Globe, UBC in unique partnership

The Globe and Mail continues to experiment with new models of journalism, this time partnering with UBC’s School of Journalism to have the students prepare a web video to complement the Globe’s current series on food. UBC’s already won an Emmy for its international work, pretty good for a student body. Wonder why no other J-schools are being as creative?

UBC, Nov. 22 2010


Convergence: back to the future

Haven’t we seen this movie before, ten years ago? BCE bought CTV, and Torstar sold its share of the Globe to the Thomson family. All this in favoring of leveraging content over multiple platforms. I’m not sure why it’s going to work this time, after failing so spectacularly last time. I guess there’s a pent up demand from people who want to watch Avatar on their one-inch square cell phone. If I’m a shareholder of BCE, I’m selling.

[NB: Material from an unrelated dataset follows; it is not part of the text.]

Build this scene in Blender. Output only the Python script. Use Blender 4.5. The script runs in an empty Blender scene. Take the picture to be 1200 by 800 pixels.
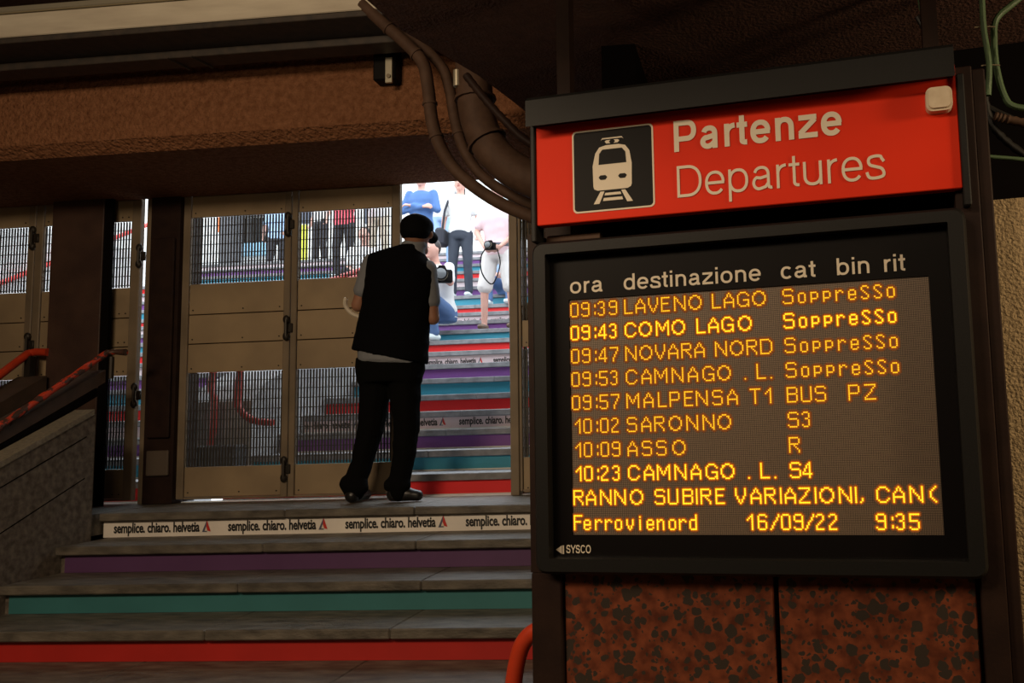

Globe shows Postmedia how to do multimedia news

The Globe proudly reports today its been nominated for an Emmy award in the category of new approaches to news and documentary programming, along with the New York Times, Reuters, San Jose Mercury News and, for its multimedia series Behind the Veil, and investigation into womens’ lives in Afghanistan. The Globe’s multimedia team assembled reporters, photographers, interpreters, web designers etc. to create a six part series featured in the newspaper of course, but simultaneously launched on a website with opportunities for extended interviews, new interviews of commentary in response to the story, and community outreach, that lasted far longer than the newspaper features.

So, Postmedia is back where it was 12 years ago, handing out camcorders to print reporters, suggesting they shoot something and put it up on the web, primarily it seems as an afterthought. The Globe and others are pushing the boundaries of technology to enhance and expand traditional newspaper storytelling and journalism, while Postmedia still seems to be stuck in the technological dark ages.

Globe and Mail, July 16 2010

Globe, union reach tentative agreement

Both sides looked over the abyss and stepped back. Despite its “final offer” last week, a mediator found enough room for both sides to save some face. Ratification on Monday; don’t think it’ll be a problem. No details till then.

Reuters, July 3 2009

Globe/union get extension till Thursday midnight

Typically, once a final offer is on the table bargaining stops, and the next step when the final offer is refused is strike/lockout. The Globe and Mail and its union, though, have opted for mediation, to the above deadline. It doesn’t mean a deal is imminent though; a mediator first has to determine whether there’s room for negotiation (if not, the mediator then files a report that the two sides are deadlocked). Assuming there is, most mediators want both sides to give up some demands before filing a mediation report recommending a contract. Then both sides have to vote on that contract. At this point, I’m betting on lockout or strike. Since there’s a media ban on this (nice how the media exempt themselves from the usual coverage they provide) we likely won’t know till Friday morning what the result is.

CP/Canoe, June 29 2009

Union rejects Globe final offer

A strike or lockout at the Globe as early as Thursday is possible as the CEP local at the Globe and Mail rejected what management described as its final offer. While there is some talk of the sides going back to the table on Tuesday, it’s difficult to do so after one side has tabled what it calls a final offer. There is some possibility of mediation/conciliation, in which a third party steps in to try to bring the two sides together. I’m not sure what the Globe’s strategy is on this; the National Post could make some gains if a Globe strike/lockout make it the only “national” newspaper left (I hesitate to call it a national newspaper when it doesn’t provide home delivery in six provinces — Atlantic Canada, Manitoba and Saskatchewan.)

Reuters, June 27 2009

Globe gets strike vote

There are still a couple of bargaining dates to go, but the CEP local at the Globe has given the bargaining committee a 97 per cent majority vote to go on strike. Many rollbacks (at least according to the union; management isn’t talking) and a 7.2 per cent pay hike over 6 years. That would kill it for me; inflation is expected to roar back with a vengeance next year, as government money pumps it’s way into the world financial system. The current contract expires June 30, but under Canadian law the existing contract is in place after expiry until a new one is signed, so there’s no immediate fear of a strike.